BofA Securities analyst Jason Kupferberg downgraded DXC Technology (NYSE: DXC) from Buy to Underperform with a price target of $30.00 (from $45.00) over concerns that breakeven revenue growth is likely to be delayed. BofA is modeling break-even organic revenue growth for the 9/22 quarter but recent macro developments could cause this to take longer and inhibit multiple expansion.

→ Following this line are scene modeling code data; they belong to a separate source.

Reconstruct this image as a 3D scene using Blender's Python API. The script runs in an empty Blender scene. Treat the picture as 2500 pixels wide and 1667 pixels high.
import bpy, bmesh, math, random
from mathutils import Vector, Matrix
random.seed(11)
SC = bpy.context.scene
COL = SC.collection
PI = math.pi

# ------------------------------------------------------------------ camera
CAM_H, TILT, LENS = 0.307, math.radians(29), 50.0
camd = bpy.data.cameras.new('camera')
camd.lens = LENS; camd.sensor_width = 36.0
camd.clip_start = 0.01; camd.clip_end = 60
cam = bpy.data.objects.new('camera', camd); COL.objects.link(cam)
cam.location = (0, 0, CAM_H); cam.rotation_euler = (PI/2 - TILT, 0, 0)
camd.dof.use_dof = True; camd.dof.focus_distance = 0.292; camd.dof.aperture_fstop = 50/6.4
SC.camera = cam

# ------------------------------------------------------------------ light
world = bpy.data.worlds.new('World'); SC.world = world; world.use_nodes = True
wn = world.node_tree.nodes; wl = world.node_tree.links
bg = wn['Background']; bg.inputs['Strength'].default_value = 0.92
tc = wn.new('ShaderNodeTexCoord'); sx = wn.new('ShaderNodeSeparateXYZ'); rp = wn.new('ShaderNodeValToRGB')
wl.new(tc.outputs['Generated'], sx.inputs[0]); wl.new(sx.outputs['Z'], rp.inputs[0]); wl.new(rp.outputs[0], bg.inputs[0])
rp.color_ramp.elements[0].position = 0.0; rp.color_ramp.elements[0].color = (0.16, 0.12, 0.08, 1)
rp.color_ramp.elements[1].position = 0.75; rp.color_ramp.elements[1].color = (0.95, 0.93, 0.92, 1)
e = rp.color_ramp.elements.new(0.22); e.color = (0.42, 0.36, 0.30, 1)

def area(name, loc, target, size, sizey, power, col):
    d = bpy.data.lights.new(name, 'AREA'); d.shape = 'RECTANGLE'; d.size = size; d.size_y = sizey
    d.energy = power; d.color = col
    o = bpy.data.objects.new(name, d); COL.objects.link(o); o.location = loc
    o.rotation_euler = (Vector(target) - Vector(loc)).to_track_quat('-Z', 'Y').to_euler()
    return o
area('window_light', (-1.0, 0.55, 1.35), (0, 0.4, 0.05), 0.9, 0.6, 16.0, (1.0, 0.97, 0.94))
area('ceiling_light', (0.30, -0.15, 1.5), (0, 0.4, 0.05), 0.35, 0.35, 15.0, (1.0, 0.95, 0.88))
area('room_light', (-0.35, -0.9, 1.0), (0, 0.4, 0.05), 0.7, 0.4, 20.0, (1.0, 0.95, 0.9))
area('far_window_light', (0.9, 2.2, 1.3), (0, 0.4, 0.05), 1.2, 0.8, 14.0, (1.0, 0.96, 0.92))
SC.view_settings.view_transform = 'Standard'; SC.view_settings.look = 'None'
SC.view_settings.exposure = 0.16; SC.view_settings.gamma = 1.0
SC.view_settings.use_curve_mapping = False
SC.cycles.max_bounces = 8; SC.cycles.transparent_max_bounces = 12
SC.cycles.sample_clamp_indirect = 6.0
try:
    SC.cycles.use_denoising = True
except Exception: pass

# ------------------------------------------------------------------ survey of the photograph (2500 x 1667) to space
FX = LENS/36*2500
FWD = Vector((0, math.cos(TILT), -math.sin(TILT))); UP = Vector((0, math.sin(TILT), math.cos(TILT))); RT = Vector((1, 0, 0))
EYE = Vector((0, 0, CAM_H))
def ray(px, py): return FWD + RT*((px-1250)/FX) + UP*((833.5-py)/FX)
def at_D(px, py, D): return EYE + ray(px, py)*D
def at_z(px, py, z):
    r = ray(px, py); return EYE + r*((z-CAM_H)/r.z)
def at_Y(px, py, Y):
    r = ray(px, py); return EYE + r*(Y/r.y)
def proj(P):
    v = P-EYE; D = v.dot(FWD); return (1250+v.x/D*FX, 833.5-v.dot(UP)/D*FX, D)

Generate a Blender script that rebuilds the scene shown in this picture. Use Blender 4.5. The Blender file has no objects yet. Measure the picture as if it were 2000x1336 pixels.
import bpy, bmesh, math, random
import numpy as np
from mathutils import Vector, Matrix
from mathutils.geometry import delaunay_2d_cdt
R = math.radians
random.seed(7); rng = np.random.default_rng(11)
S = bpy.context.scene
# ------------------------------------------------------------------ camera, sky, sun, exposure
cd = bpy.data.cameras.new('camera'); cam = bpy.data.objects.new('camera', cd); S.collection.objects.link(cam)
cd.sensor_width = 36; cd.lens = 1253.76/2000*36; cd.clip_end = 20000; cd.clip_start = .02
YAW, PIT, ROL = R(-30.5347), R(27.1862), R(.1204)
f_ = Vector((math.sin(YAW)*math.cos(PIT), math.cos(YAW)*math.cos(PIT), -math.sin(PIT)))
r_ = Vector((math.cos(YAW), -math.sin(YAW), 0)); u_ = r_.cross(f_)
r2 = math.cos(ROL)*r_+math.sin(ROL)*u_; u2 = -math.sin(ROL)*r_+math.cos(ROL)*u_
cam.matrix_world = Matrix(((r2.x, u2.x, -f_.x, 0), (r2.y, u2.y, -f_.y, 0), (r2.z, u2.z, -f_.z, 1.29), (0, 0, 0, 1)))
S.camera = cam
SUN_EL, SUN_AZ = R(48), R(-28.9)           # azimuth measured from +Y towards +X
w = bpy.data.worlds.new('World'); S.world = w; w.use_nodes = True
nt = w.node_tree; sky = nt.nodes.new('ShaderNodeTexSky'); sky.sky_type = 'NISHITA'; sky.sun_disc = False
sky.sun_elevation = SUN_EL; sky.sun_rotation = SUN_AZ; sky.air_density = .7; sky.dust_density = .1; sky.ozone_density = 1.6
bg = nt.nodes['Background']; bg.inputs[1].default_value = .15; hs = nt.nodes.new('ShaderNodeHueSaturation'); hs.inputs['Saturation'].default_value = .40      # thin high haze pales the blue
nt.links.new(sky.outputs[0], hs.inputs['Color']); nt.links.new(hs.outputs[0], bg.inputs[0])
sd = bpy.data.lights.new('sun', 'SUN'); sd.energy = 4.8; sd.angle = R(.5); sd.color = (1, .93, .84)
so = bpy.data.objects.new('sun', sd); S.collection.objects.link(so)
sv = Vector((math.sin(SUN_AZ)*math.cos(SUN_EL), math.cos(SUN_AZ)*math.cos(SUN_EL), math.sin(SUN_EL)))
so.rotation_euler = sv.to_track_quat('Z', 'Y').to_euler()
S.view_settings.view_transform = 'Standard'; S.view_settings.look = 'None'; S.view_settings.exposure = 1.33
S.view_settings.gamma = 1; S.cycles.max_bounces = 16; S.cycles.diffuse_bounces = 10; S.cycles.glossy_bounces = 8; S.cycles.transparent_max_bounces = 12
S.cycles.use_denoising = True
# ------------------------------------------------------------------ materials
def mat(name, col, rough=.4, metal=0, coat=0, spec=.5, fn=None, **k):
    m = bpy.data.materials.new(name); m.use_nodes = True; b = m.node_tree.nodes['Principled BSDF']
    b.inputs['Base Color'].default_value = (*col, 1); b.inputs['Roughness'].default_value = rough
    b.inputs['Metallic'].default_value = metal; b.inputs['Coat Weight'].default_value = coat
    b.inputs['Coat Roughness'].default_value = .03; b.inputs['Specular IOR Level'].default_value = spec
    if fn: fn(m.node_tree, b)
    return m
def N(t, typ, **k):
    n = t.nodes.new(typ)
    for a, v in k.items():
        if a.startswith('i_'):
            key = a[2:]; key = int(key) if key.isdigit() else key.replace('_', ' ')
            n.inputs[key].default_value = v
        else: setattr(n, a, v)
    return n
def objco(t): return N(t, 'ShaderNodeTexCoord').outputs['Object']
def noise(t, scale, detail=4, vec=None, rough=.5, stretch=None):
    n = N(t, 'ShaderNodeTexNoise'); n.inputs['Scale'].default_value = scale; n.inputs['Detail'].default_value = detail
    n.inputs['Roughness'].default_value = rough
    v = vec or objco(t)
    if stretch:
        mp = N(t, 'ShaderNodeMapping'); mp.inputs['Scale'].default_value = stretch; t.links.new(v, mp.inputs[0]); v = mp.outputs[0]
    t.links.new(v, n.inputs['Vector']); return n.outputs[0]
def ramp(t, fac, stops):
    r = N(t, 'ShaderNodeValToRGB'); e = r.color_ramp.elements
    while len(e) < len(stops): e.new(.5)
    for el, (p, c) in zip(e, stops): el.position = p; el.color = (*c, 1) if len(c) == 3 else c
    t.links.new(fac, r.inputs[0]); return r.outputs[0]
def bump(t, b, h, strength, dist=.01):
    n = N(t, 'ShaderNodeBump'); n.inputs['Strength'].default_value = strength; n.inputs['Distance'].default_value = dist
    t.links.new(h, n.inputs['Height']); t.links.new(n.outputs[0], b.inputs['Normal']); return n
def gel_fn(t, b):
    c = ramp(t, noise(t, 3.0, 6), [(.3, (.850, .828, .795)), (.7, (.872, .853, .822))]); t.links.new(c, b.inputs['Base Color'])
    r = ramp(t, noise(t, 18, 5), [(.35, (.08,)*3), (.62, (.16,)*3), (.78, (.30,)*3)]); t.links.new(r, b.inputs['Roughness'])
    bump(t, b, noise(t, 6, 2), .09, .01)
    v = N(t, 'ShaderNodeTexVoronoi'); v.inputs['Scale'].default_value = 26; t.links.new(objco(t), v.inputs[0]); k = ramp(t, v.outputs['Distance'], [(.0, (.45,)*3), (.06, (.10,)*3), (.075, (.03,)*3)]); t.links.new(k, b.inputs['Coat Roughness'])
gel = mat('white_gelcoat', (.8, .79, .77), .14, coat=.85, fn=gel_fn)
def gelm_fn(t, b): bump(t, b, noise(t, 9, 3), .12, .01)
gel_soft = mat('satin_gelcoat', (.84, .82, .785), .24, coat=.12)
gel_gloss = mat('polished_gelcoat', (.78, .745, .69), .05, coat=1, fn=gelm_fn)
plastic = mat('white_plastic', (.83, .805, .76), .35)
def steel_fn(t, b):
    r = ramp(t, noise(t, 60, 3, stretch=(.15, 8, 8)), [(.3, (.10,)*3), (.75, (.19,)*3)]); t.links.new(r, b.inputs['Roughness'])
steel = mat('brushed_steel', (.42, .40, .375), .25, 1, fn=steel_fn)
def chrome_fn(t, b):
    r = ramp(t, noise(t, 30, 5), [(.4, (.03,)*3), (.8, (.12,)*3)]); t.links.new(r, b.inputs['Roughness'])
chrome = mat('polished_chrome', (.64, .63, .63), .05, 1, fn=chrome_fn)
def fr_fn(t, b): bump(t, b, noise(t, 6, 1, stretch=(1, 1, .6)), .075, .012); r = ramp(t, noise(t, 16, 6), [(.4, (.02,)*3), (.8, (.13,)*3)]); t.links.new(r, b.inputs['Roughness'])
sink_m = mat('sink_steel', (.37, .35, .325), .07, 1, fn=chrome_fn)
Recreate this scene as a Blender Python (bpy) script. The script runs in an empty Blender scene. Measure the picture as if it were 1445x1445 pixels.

The analyst stated "In our view, DXC faces a potentially daunting challenge of managing its delicate company-specific turnaround (which has shown nice signs of progress) amid a macro backdrop that has quickly turned less favorable. In F21, DXC earned 45% of revs from Europe, some which was inherited when DXC bought Russia-based Luxoft in June 2019. On 3/4/22, DXC announced plans to exit the Russian market, where it has ~4,000 employees (mostly serving Russian clients), representing <1% of total revs. In addition, we believe DXC employs 4,000 people in Ukraine, supporting about $250M in revenues, or 1.5% of total. Depending on the pace and path of the Russia/Ukraine conflict, it is plausible that European enterprise spending on IT services could slow down, at least temporarily."

For an analyst ratings summary and ratings history on DXC Technology click here. For more ratings news on DXC Technology click here.

Shares of DXC Technology closed at $30.86 yesterday.